Pour autant, il serait inexact de garder à l’esprit des divisions trop brutales entre villes ou pays d’Europe du nord et d’Europe du sud. La spécificité de certaines villes en matière de modes actifs est à la fois un héritage sociologique (c’est-à-dire qu’elle résulte d’habitudes individuelles et collectives, de choix résidentiels et d’activité, de styles de vie assumés), et le résultat de politiques urbaines volontaristes, quelquefois menés soit par des édiles « stars » (comme à Paris, New York ou Londres), soit par des équipes moins médiatiques (Strasbourg et les villes de la forêt Noire comme Friburg en Brisgau, mais aussi Chambéry ou Lorient …). Chacune de ces villes possède son histoire propre et son profil propre. Certaines ont été pionnières dans l’offre de pistes cyclables. D’autres ont favorisé l’accessibilité piétonne, ou encore l’intermodalité. Le chemin suivi par chaque ville dépend de toutes ces caractéristiques, et, à partir d’un même niveau général atteint par les modes actifs, les contextes peuvent être très différents. Ainsi, lorsqu’on analyse attentivement les statistiques, on constate que Ferrare et La Rochelle ont le même pourcentage global dévolu aux modes actifs, mais que Ferrare accorde plus d’importance au vélo, tandis que la ville de La Rochelle présente une répartition modale plus équilibrée, qui laisse une plus forte part à la marche.

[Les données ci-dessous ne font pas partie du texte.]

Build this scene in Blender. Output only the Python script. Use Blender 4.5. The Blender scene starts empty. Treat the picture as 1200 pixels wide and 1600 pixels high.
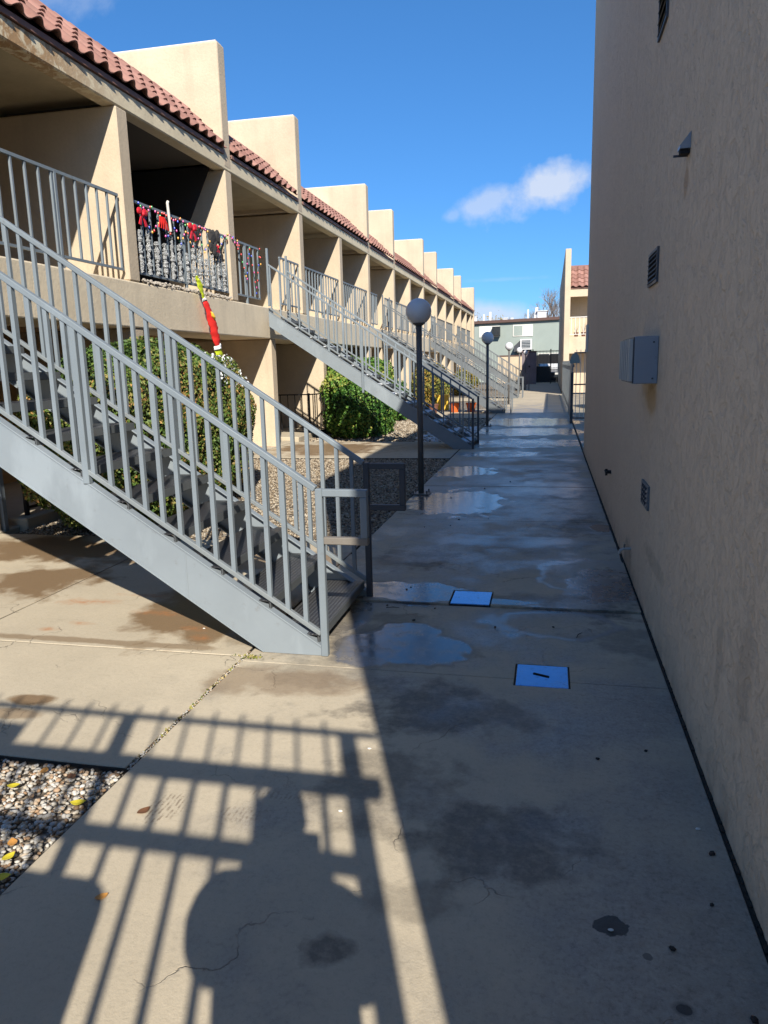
import bpy, math, random
from mathutils import Vector, Matrix, noise as mnoise
import numpy as np

# ------------------------------------------------------------------ scene, camera, light
SC = bpy.context.scene
COL = SC.collection
R = math.radians
rnd = random.Random(7)

H = 1.6
FPX, YAW, PIT, ROL = 1160.4, -.220422, .194105, -.024255
def cam_axes():
    f = Vector((math.sin(YAW)*math.cos(PIT), math.cos(YAW)*math.cos(PIT), -math.sin(PIT)))
    r = Vector((math.cos(YAW), -math.sin(YAW), 0)); u = r.cross(f)
    c, s = math.cos(ROL), math.sin(ROL)
    return c*r+s*u, -s*r+c*u, f
cr, cu, cf = cam_axes()
cd = bpy.data.cameras.new('camera'); cam = bpy.data.objects.new('camera', cd); COL.objects.link(cam)
cam.matrix_world = Matrix(((cr.x, cu.x, -cf.x, 0), (cr.y, cu.y, -cf.y, 0), (cr.z, cu.z, -cf.z, H), (0, 0, 0, 1)))
cd.sensor_fit = 'VERTICAL'; cd.sensor_height = 24; cd.lens = FPX/1600*24
cd.clip_start = .02; cd.clip_end = 1500
SC.camera = cam

SUN_EL, SUN_AZ = R(34.8), R(180-19.5)           # azimuth clockwise from +Y
w = bpy.data.worlds.new('World'); SC.world = w; w.use_nodes = True
nt = w.node_tree; nt.nodes.clear()
def WN(t, **k):
    n = nt.nodes.new(t)
    for a, b in k.items(): setattr(n, a, b)
    return n
def wm(op, a, b=None, c=None, clamp=False):
    n = WN('ShaderNodeMath', operation=op, use_clamp=clamp)
    for i, v in enumerate((a, b, c)):
        if v is None: continue
        if isinstance(v, (int, float)): n.inputs[i].default_value = v
        else: nt.links.new(v, n.inputs[i])
    return n.outputs[0]
sky = WN('ShaderNodeTexSky', sky_type='NISHITA'); sky.sun_disc = False
sky.sun_elevation = SUN_EL; sky.sun_rotation = SUN_AZ; sky.altitude = 1600; sky.air_density = 1.0; sky.dust_density = .3; sky.ozone_density = 3.0
tint = WN('ShaderNodeMix', data_type='RGBA', blend_type='MULTIPLY'); tint.inputs[0].default_value = 1
nt.links.new(sky.outputs[0], tint.inputs[6]); tint.inputs[7].default_value = (.42, .84, 1.14, 1)
tc = WN('ShaderNodeTexCoord'); sep = WN('ShaderNodeSeparateXYZ'); nt.links.new(tc.outputs['Generated'], sep.inputs[0])
ysafe = wm('MAXIMUM', sep.outputs[1], .05)
U = wm('DIVIDE', sep.outputs[0], ysafe); V = wm('DIVIDE', sep.outputs[2], ysafe)
cmb = WN('ShaderNodeCombineXYZ'); nt.links.new(U, cmb.inputs[0]); nt.links.new(V, cmb.inputs[1])
nz = WN('ShaderNodeTexNoise'); nz.inputs['Scale'].default_value = 16; nz.inputs['Detail'].default_value = 7; nz.inputs['Roughness'].default_value = .58
nt.links.new(cmb.outputs[0], nz.inputs['Vector'])
nz2 = WN('ShaderNodeTexNoise'); nz2.inputs['Scale'].default_value = 5; nz2.inputs['Detail'].default_value = 4
nt.links.new(cmb.outputs[0], nz2.inputs['Vector'])
def blob(cx, cy, rx, ry, amt, dens, tilt=0, n=None):
    du = wm('SUBTRACT', U, cx); dv = wm('SUBTRACT', V, cy)
    if tilt: dv = wm('SUBTRACT', dv, wm('MULTIPLY', du, tilt))
    a = wm('POWER', wm('ABSOLUTE', wm('DIVIDE', du, rx)), 2); b = wm('POWER', wm('ABSOLUTE', wm('DIVIDE', dv, ry)), 2)
    d = wm('SQRT', wm('ADD', a, b))
    k = wm('ADD', wm('SUBTRACT', 1.0, d), wm('MULTIPLY', wm('SUBTRACT', (n or nz).outputs[0], .5), amt))
    return wm('MULTIPLY', wm('POWER', wm('MULTIPLY', k, 1.5, clamp=True), 1.3), dens)
hz = wm('ADD', .60, wm('MULTIPLY', wm('POWER', wm('MAXIMUM', sep.outputs[2], 0), .8), .85), clamp=True)
tint2 = WN('ShaderNodeMix', data_type='RGBA', blend_type='MULTIPLY'); tint2.inputs[0].default_value = 1
hc = WN('ShaderNodeCombineXYZ')
for i_, p_ in enumerate((.75, 1.0, .8)): nt.links.new(wm('POWER', hz, p_), hc.inputs[i_])
nt.links.new(tint.outputs[2], tint2.inputs[6]); nt.links.new(hc.outputs[0], tint2.inputs[7])
m = blob(-.005, .212, .085, .032, 2.2, .85, .25)
for a in ((-.080, .199, .050, .022, 2.2, .55, .3), (-.125, .186, .018, .012, 2.4, .3, .1), (-.66, .50, .10, .045, 2.6, .20, 0), 
          (-.075, .062, .075, .024, 1.2, .75, -.12), (.0, .058, .05, .016, 1.2, .55, 0), (-.06, .105, .06, .004, 2.5, .14, 0), (.35, .10, .25, .03, 2, .4, 0), (-1.2, .12, .5, .04, 2, .4, 0)):
    m = wm('MAXIMUM', m, blob(*a))
front = wm('MULTIPLY', wm('GREATER_THAN', sep.outputs[1], .05), wm('GREATER_THAN', sep.outputs[2], 0))
m = wm('MULTIPLY', m, front)
# clouds added outside the view, to brighten and whiten the shade
nz3 = WN('ShaderNodeTexNoise'); nz3.inputs['Scale'].default_value = 2.6; nz3.inputs['Detail'].default_value = 7; nz3.inputs['Roughness'].default_value = .55
nt.links.new(tc.outputs['Generated'], nz3.inputs['Vector'])
away = wm('MULTIPLY', wm('SUBTRACT', .35, sep.outputs[1]), 3.0, clamp=True)
m = wm('MAXIMUM', m, wm('MULTIPLY', wm('MULTIPLY', wm('MULTIPLY', wm('SUBTRACT', nz3.outputs[0], .56), 6.0, clamp=True), .8), wm('MULTIPLY', away, wm('GREATER_THAN', sep.outputs[2], 0))))
cl = WN('ShaderNodeMix', data_type='RGBA'); nt.links.new(m, cl.inputs[0]); nt.links.new(tint2.outputs[2], cl.inputs[6]); cl.inputs[7].default_value = (4.9, 5.4, 6.4, 1)
bg = WN('ShaderNodeBackground'); bg.inputs[1].default_value = .10
nt.links.new(cl.outputs[2], bg.inputs[0]); wo = WN('ShaderNodeOutputWorld'); nt.links.new(bg.outputs[0], wo.inputs[0])

sd = Vector((math.sin(SUN_AZ)*math.cos(SUN_EL), math.cos(SUN_AZ)*math.cos(SUN_EL), math.sin(SUN_EL)))
ld = bpy.data.lights.new('sun', 'SUN'); ld.energy = 5.0; ld.angle = R(.53); ld.color = (1, .93, .82)
lo = bpy.data.objects.new('sun', ld); COL.objects.link(lo); lo.location = (20, -30, 40)
lo.rotation_euler = (-sd).to_track_quat('-Z', 'Y').to_euler()
SC.view_settings.view_transform = 'Standard'; SC.view_settings.look = 'None'; SC.view_settings.gamma = 1
SC.view_settings.exposure = .56; SC.view_settings.use_curve_mapping = False
SC.render.engine = 'CYCLES'
SC.cycles.max_bounces = 10; SC.cycles.diffuse_bounces = 8

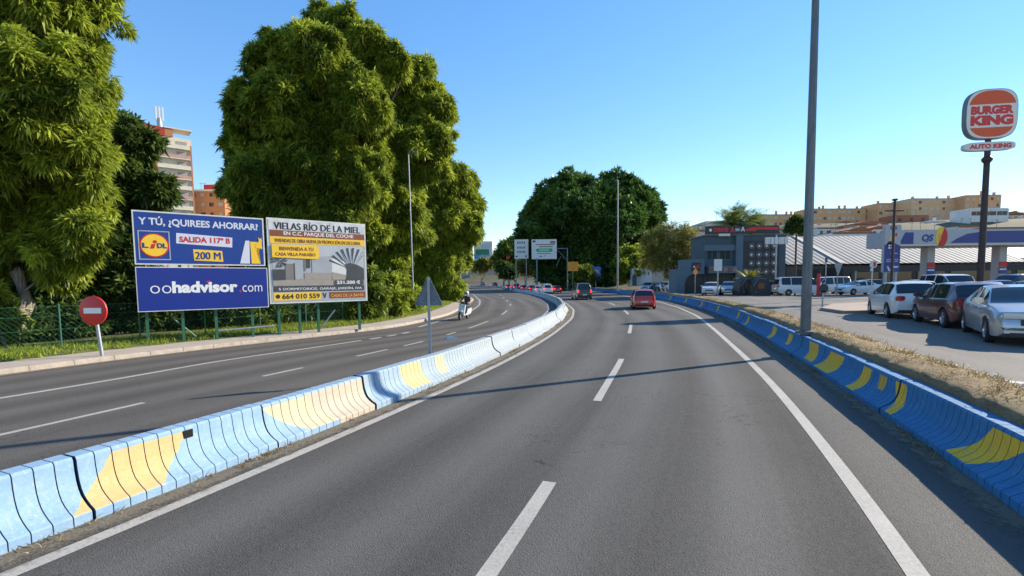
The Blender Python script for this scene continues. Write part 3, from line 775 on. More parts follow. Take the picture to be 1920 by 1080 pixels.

Le retour des villes européennes vers les modes actifs se fait donc en ordre dispersé, avec des décalages temporels, des rythmes de progresson et des trajectoires multiples. En France, les villes les plus cyclistes sont Avignon et Strasbourg, les moins cyclistes sont Marseille, Paris, St-Étienne, Lyon, Rouen. Ces différences ne sont pas faciles à expliquer : Francis Papon, dans un article emploie le concept de « mûrissement social » et souligne que, là où le processus de redécouverte des modes actifs est en cours, l’utilisation de la bicyclette parmi les conducteurs de véhicules à moteur est redevenue socialement acceptable non seulement pour les loisirs, mais aussi pour les trajets quotidiens.

En conclusion, les mobilités actives connaissent un « tournant » historique, une bifurcation qui se lit dans les choix de société et dans les comportements individuels, dans les décisions politiques comme dans le paysage des villes européen et mondial. Ce moment s’explique par le croisement de nombreux facteurs (technologiques, économiques et sociaux). Ce moment peut être fécond si des acteurs en profitent pour élaborer des stratégies et traduire l’envie des contemporains en choix de rupture. Ces choix doivent correspondre à un contexte qui est spécifique à chaque ville. Dans certaines agglomérations, il faut étudier les mobilités actives du point de vue de la prolongation et de l’amplification d’une dynamique déjà ancienne. Ailleurs, il faut interroger les circonstances d’une réinvention de ces modes.

Le terme de réinvention, certes ambitieux, se justifie par le fait que les mentalités et la manière de concevoir les déplacements, les espaces, le temps évoluent profondément et rapidement dans toutes les couches de la société. Parallèlement, la marche et la pratique du vélo deviennent une préoccupation majeure pour les institutions qui régulent et gèrent les transports à différentes échelles de territoire (ville, région, Etat). Le mouvement va-t-il encore s’amplifier ? Les entretiens réalisés auprès des techniciens et des experts et les débats que nous avons eu collectivement, lors des deux comités miroir de 2013 et de 2014, montrent un état d’esprit partagé entre la prudence et l’optimisme. D’une part, il y a un déblocage indéniable. D’autre part, l’effervescence institutionnelle (création d’autorités métropolitaines) et la restriction des ressources publiques risquent de brouiller le panorama et de limiter les programmes, évidemment coûteux, d’aménagement et de restructuration de la voirie destinés à favoriser l’accessibilité, le partage des modes et à protéger les usagers vulnérables.